In OBSESSED, Beyoncé Knowles is Sharon, the married woman (trying to convince us she’s a mediocre actress rather than a mediocre singer), Idris Elba is her husband Derek, whose hot black body is obsessively lusted over by tight white secretary Lisa (Ali Larter, flat-chested yet endowed with the kind of beauty nocturnal emissions are made of).
First two acts are interesting enough, with all Lisa’s advances being turned down by Derek, including the old trenchcoat-over-underwear gambit, where Lisa forces herself into Derek’s car and opens her trenchcoat, “exposing” herself, her granny panties almost distracting us from her bra, which would be considered skimpy, yet doing a substantial job of suffocating her miniscule A-cup ta-tas. (It always makes me laugh when women with anything less than C-cups think their breasts are worth looking at and therefore keep them hidden because of societal mores. What are you hiding, baby? You look like a man, man!)

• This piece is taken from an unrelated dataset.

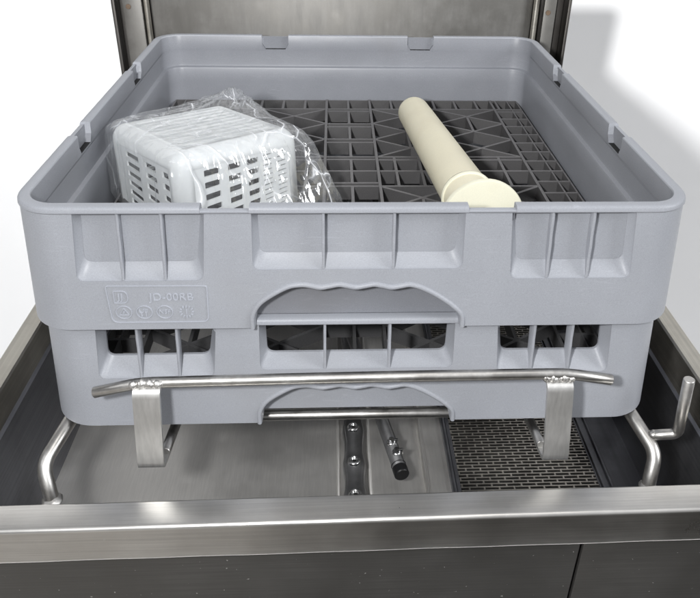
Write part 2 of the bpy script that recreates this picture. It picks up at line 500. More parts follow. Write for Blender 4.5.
    nprof = [None, None, (-.0013, -.0034), (-.0004, -.0027), (.0008, -.0024), (.0030, -.0024)]
    rows = []
    for (p, n, dep) in path:
        row = []
        for i, (d, z) in enumerate(prof):
            if dep:
                if i in (2, 3, 4, 5): d, z = nprof[i]
                elif i == 6: d, z = .0031, -dep
                elif i in (7, 8): d, z = .0083, -dep
            q = p - n * (d - flare(z))
            row.append((q.x, q.y, z))
        rows.append(row)
    bm = bmesh.new(); rows.append(rows[0]); sheet(bm, rows)
    bm.faces.ensure_lookup_table(); K = len(prof) - 1
    for fi, f in enumerate(bm.faces):
        i, k = divmod(fi, K)
        deep = path[i][2] == .018 and path[(i + 1) % len(path)][2] == .018
        if closed and k == 8: f.material_index = 1
        if closed and k in (5, 6) and path[i][2] and path[(i + 1) % len(path)][2]: f.material_index = 1
        if closed and deep and k == 6: f.material_index = 2
    bmesh.ops.remove_doubles(bm, verts=bm.verts, dist=1e-6)
    bmesh.ops.recalc_face_normals(bm, faces=bm.faces)
    ro = link('rim', bm, M['rack'], root, angle=38)
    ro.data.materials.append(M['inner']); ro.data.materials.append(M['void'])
    pp = rr_path()
    if closed:
        prof2 = [(.0083, -.0199), (.0087, -.0385), (.0092, -.0402), (.0128, -.0415), (.0137, -.0432), (.0139, -.06), (.0142, -.0972), (.0128, -.0972), (.0119, -.06), (.0116, -.0445)]
        rows = []
        for (p, n, _) in pp:
            row = []
            for d, z in prof2:
                q = p - n * (d - flare(z) * .75)
                row.append((q.x, q.y, z))
            rows.append(row)
        rows.append(rows[0]); bm = bmesh.new(); sheet(bm, rows)
        bmesh.ops.remove_doubles(bm, verts=bm.verts, dist=1e-6)
        bmesh.ops.recalc_face_normals(bm, faces=bm.faces)
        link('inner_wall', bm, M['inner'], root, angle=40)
        # a backing for every window, just outside the upper inner wall
        for k in range(4):
            X = side_xf(k)
            for i in range(3):
                bm = bmesh.new()
                f = bm.faces.new([bm.verts.new(X @ Vector((p[0], .0081 - flare(p[1]), p[1]))) for p in win_loop(i, True, closed)])
                link('window_back', bm, M['rack'], root)
    else:
        out = [(-.2128, -.0028), (-.2128, -.0968), (.2128, -.0968), (.2128, -.0028)]
        for k in range(4):
            X = side_xf(k)
            me = plate_mesh('inner_wall', [out] + [win_loop(i, True, False) for i in range(3)], .0022)
            mesh_xf(me, lambda c: X @ Vector((c.x, 0.0142 - flare(c.y) - c.z, c.y)))
            link('inner_wall', me, M['rack'], root)
        for k in range(4):
            bm = bmesh.new()
            X = side_xf(k); rows = []
            for z in (-.006, -.05, -.0968):
                r = RAD - .0135 + flare(z) * .75
                rows.append([X @ Vector((S + r * math.cos(-PI / 2 + j / 8 * PI / 2), -S + CY + r * math.sin(-PI / 2 + j / 8 * PI / 2), z)) for j in range(9)])
            sheet(bm, rows)
            bmesh.ops.recalc_face_normals(bm, faces=bm.faces)
            link('inner_corner', bm, M['rack'], root, smooth=True)
    # --- base grid
    bm = bmesh.new(); z1 = -.083; z0 = -.0985
    random.seed(3)
    def rib(x0, y0, x1, y1, dz=0, t=.0036):
        add_rib(bm, (x0, y0 + CY), (x1, y1 + CY), z0, z1 - dz - random.uniform(0, .0002), t)
    E = .2292
    for s in (-1, 1):
        rib(s * .0285, -E, s * .0285, E, 0); rib(s * .1925, -E, s * .1925, E, .0003)
        rib(s * .216, -E, s * .216, E, .0012, .0022)
        rib(-E, s * .1935, E, s * .1935, .0006); rib(-E, s * .2290, E, s * .2290, .0010, .0022); rib(s * .2290, -E, s * .2290, E, .0016, .0022)
    k = -8
    while k <= 8:
        y = k * .0265
        if abs(y) < .19:
            for s in (-1, 1): rib(s * .1925, y, s * E, y, .0010)
        for s in (-1, 1):
            x = k * .0265 + (.0 if k else 0)
            if abs(k * .0285) < .2: rib(k * .0285, s * .1935, k * .0285, s * E, .0010)
        k += 1
    # centre column
    for s in (-1, 1):
        for y0 in (.0300, .0375, .0795, .0895, .1300, .1400, .1855):
            rib(-.0285, s * y0, .0285, s * y0, .0008)
        for a, b in ((.0375, .0795), (.0895, .1300), (.1400, .1855)): rib(0, s * a, 0, s * b, .0009)
    rib(0, -.030, 0, .030, .0009); rib(-.0285, 0, .0285, 0, .0009)
    # middle band, left and right of the centre column
    for s in (-1, 1):
        for y in (-.0375, .0375): rib(s * .0285, y, s * .1925, y, .0008)
        rib(s * .0285, 0, s * .1925, 0, .001)
        for x in (.048, .075, .102, .129, .165): rib(s * x, -.0375, s * x, .0375, .001)
        rib(s * .0285, 0.03, s * .1925, .030, .0012)
    # diamond lattice in the four quarters
    x0, x1, ya, yb = .0285, .1925, .0375, .1935
    nx, ny = 2, 3
    for sx in (-1, 1):
        for sy in (-1, 1):
            cw, ch = (x1 - x0) / nx, (yb - ya) / ny
            for i in range(nx):
                for j in range(ny):
                    a, b = x0 + i * cw, ya + j * ch
                    rib(sx * a, sy * b, sx * (a + cw), sy * (b + ch), .0009)
                    rib(sx * a, sy * (b + ch), sx * (a + cw), sy * b, .0009)
            for i in range(1, nx):
                pass
            rib(sx * (x0 + cw * .5), sy * (ya + ch * .5), sx * (x0 + cw * .5), sy * (ya + ch * 1.5), .0011)
            rib(sx * (x0 + cw * 1.5), sy * (ya + ch * 1.5), sx * (x0 + cw * 1.5), sy * (ya + ch * 2.5), .0011)
    bmesh.ops.recalc_face_normals(bm, faces=bm.faces)
    link('base_grid', bm, mat_base, root)
    # --- the moulded mark on the front wall
    if closed:
        pl = []
        zc = -.078; xc = -.1485
        def put(me, x, z, name, parent, rise=.0003):
            mesh_xf(me, lambda c: Vector((x + c.x, -flare(z + c.y) - rise - c.z, z + c.y)))
            return link(name, me, M['emboss'], parent)
        def ringloop(cx, cz, a, b, n=28): return [(cx + a * math.cos(2 * PI * i / n), cz + b * math.sin(2 * PI * i / n)) for i in range(n)]
        o = round_poly([(-.1857, -.0622), (-.1115, -.0626), (-.1125, -.0938), (-.1840, -.0938)], [.002, .002, .005, .005])
        i_ = round_poly([(-.1851, -.0626), (-.1121, -.0630), (-.1131, -.0933), (-.1834, -.0933)], [.002, .002, .005, .005])
        badge = put(plate_mesh('embossed_badge', [[(p[0], p[1]) for p in o], [(p[0], p[1]) for p in i_]], .0006), 0, 0, 'embossed_badge', root)
        put(text_mesh('lettering', 'JD-00RB', .0088, .00028), -.1385, -.0722, 'lettering', badge)
        sh = round_poly([(-.1805, -.0665), (-.1700, -.0665), (-.1700, -.0770), (-.1805, -.0770)], [.0008, .0052, .0052, .0008])
        sh2 = round_poly([(-.1800, -.0670), (-.1705, -.0670), (-.1705, -.0765), (-.1800, -.0765)], [.0008, .0049, .0049, .0008])
        put(plate_mesh('emblem', [sh, sh2], .0006), 0, 0, 'emblem', badge)
        put(text_mesh('lettering', 'JJ', .0075, .00028), -.1757, -.0717, 'lettering', badge)
        for x in (-.1745, -.1595, -.1445):
            put(plate_mesh('emblem', [ringloop(x, -.0848, .0060, .0056), ringloop(x, -.0848, .0055, .0051)], .0006), 0, 0, 'emblem', badge)
        # triangle of arrows / cup and fork / letters / radiating dial
        tri = round_poly([(-.1785, -.0873), (-.1745, -.0808), (-.1705, -.0873)], .001)
        tri2 = round_poly([(-.1777, -.0868), (-.1745, -.0816), (-.1713, -.0868)], .001)
        put(plate_mesh('emblem', [tri, tri2], .0006), 0, 0, 'emblem', badge)
        put(text_mesh('lettering', 'P', .0040, .00028), -.1745, -.0853, 'lettering', badge)
        cup = [(-.1635, -.0822), (-.1630, -.0822), (-.1626, -.0845), (-.1606, -.0845), (-.1602, -.0822), (-.1597, -.0822), (-.1600, -.0850), (-.1612, -.0855), (-.1612, -.0878),
               (-.1604, -.0884), (-.1628, -.0884), (-.1620, -.0878), (-.1620, -.0855), (-.1632, -.0850)]
        put(plate_mesh('emblem', [cup], .0006), 0, 0, 'emblem', badge)
        fork = [(-.1586, -.0884), (-.1586, -.0852), (-.1592, -.0848), (-.1592, -.0822), (-.1588, -.0822), (-.1588, -.0842), (-.1584, -.0842), (-.1584, -.0822), (-.1580, -.0822), (-.1580, -.0842),
                (-.1576, -.0842), (-.1576, -.0822), (-.1572, -.0822), (-.1572, -.0848), (-.1579, -.0852), (-.1579, -.0884)]
        put(plate_mesh('emblem', [fork], .0006), 0, 0, 'emblem', badge)
        put(text_mesh('lettering', 'NSF', .0050, .00028), -.1445, -.0848, 'lettering', badge)
        for a in range(12):
            t = a * PI / 6; c, s = math.cos(t), math.sin(t)
            q = [(-.1285 + c * r0 - s * w, -.0848 + s * r0 + c * w) for r0, w in ((.0036, -.0004), (.0054, -.0004), (.0054, .0004), (.0036, .0004))]
            put(plate_mesh('emblem', [q], .0006), 0, 0, 'emblem', badge)
        put(text_mesh('lettering', '1', .0060, .00032), -.1285, -.0848, 'lettering', badge)
    return root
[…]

Supporting cast includes Jerry O’Connell as the vanilla friend, Richard Ruccolo as the fruity assistant, Christine Lahti as the old detective that serves no plot, Bruce McGill as the boring office exec. Idris Elba’s acting is the most authentic here; his reactions are believable, yet least in anyone’s mind are the real world ramifications of a woman trying to seduce a man in the workplace, being rejected then suing for sexual harassment – and a thousand other realistic avenues the movie might have taken; would’ve saved a lot of screentime had Derek simply reported Lisa’s inappropriate behavior before she degenerated to the breaking-and-entering-and-kidnapping phase of her obsession. I especially like the realism of Lisa slipping Derek a rufie then NOT having sex with him.

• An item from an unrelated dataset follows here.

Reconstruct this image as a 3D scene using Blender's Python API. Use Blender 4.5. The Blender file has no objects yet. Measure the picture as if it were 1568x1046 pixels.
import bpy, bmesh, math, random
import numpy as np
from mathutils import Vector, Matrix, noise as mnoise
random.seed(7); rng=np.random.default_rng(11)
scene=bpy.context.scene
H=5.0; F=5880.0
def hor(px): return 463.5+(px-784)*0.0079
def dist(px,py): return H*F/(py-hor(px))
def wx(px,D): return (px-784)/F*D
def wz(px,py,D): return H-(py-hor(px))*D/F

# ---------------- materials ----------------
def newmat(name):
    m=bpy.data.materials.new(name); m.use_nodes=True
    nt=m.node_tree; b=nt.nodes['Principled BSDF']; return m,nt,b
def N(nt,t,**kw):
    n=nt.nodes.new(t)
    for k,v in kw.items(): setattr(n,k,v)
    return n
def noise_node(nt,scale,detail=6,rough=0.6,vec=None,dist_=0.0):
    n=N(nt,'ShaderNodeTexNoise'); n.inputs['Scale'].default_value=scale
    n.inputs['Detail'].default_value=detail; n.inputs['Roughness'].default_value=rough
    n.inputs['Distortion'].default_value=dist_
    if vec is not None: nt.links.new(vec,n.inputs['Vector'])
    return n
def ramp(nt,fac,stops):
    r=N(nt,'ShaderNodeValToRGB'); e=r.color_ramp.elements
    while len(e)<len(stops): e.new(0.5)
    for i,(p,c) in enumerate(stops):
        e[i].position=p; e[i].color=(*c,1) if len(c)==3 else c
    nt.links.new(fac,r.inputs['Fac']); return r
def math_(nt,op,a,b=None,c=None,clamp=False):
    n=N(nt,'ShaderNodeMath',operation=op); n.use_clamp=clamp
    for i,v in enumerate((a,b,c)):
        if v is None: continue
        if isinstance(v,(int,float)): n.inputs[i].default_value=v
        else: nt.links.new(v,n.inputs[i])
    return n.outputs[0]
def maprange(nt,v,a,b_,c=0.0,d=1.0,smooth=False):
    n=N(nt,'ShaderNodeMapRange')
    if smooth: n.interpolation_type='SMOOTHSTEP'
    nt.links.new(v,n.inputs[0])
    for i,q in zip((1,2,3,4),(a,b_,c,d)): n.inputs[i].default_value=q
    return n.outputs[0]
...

After the terrifying circumstances of PLAY MISTY FOR ME, FATAL ATTRACTION, DISCLOSURE, writer David Loughery and director Steve Shill have crafted OBSESSED as if they’ve never known the embrace of a woman, let alone been stalked by one.
Last act is B-movie heaven, degenerating into girly catfighting between Sharon and Lisa in place of plot or sense; still a waste of time if no one gets their A-ta-tas out or sings mediocrely to electronic beats with guest artists. Lisa is led to the attic where she falls through a soft part of the roof, onto a chandelier and then onto a glass table.

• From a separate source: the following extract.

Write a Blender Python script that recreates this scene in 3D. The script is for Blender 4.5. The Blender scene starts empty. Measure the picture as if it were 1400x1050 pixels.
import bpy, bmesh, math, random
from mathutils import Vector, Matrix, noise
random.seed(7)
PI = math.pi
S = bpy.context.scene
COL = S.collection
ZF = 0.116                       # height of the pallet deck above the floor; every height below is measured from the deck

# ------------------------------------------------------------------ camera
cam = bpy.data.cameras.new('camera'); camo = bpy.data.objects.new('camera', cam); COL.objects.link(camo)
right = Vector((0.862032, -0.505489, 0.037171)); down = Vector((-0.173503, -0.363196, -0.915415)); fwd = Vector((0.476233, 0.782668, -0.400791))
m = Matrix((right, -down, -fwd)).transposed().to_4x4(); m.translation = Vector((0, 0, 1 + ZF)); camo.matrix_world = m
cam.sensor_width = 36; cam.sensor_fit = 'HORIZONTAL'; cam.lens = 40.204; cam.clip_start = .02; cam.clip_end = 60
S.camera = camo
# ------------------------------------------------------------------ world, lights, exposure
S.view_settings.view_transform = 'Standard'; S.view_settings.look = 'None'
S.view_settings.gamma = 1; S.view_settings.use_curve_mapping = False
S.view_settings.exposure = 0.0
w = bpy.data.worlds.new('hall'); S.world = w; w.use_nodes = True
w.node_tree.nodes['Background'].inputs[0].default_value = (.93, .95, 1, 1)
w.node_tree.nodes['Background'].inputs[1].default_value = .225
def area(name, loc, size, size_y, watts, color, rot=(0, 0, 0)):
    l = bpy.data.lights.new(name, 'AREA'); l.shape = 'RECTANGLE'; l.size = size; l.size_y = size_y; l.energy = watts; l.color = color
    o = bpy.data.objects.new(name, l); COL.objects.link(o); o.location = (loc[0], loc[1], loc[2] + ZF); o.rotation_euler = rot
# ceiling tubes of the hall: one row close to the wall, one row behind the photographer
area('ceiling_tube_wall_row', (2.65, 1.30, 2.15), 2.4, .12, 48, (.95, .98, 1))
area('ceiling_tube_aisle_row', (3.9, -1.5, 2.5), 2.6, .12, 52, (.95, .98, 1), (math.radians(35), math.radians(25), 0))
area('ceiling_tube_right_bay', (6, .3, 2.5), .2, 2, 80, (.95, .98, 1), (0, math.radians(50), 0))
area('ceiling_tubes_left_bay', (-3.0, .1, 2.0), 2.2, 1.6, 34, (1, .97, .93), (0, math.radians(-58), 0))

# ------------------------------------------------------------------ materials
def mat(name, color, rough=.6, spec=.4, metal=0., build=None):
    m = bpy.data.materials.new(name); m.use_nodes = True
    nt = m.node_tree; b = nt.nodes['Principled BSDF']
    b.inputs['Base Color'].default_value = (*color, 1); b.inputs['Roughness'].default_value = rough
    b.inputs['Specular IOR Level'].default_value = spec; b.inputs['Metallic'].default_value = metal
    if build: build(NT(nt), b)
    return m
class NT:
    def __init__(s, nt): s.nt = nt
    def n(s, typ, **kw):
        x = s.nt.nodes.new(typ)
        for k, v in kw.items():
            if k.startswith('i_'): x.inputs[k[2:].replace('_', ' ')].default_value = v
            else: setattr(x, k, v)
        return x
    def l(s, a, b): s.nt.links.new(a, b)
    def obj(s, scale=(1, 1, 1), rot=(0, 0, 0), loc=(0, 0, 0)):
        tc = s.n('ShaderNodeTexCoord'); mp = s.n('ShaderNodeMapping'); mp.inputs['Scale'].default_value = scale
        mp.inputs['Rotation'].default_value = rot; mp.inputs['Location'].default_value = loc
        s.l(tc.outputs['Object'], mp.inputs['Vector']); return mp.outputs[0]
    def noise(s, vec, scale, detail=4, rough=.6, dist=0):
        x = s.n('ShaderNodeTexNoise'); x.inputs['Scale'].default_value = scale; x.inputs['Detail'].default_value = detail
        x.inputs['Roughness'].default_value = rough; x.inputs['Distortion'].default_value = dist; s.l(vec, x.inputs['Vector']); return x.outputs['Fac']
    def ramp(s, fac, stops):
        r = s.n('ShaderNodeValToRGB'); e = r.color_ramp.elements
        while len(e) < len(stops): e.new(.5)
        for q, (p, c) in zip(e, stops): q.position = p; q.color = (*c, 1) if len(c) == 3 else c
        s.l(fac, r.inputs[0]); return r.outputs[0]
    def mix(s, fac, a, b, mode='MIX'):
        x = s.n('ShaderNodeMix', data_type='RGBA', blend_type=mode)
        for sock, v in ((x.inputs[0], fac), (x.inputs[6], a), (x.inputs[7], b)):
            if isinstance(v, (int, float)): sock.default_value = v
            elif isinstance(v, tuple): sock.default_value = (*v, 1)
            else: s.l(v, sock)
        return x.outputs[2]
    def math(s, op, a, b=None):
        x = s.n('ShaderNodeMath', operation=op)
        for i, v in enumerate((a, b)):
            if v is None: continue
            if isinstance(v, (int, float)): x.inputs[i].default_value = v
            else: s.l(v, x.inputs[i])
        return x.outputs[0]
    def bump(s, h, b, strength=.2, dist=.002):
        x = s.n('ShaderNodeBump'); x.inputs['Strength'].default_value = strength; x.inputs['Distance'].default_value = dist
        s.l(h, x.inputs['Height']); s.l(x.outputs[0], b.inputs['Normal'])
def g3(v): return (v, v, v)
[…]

If you ever get the chance to re-watch this movie (as if once wasn’t enough), laugh out loud at the hamhanded foreshadowing in the first scenes, as we see the happy couple buy a new home and set up all the gags for the climactic catfight: in slomo, let’s put the glass table right under the chandelier, which is right under the soft part of the roof that shouldn’t be stepped on up in the attic.
Of course, that’s contingent on whether you can stay awake long enough to actually get to the ending. I’d rather be asleep and nocturnally emissioning.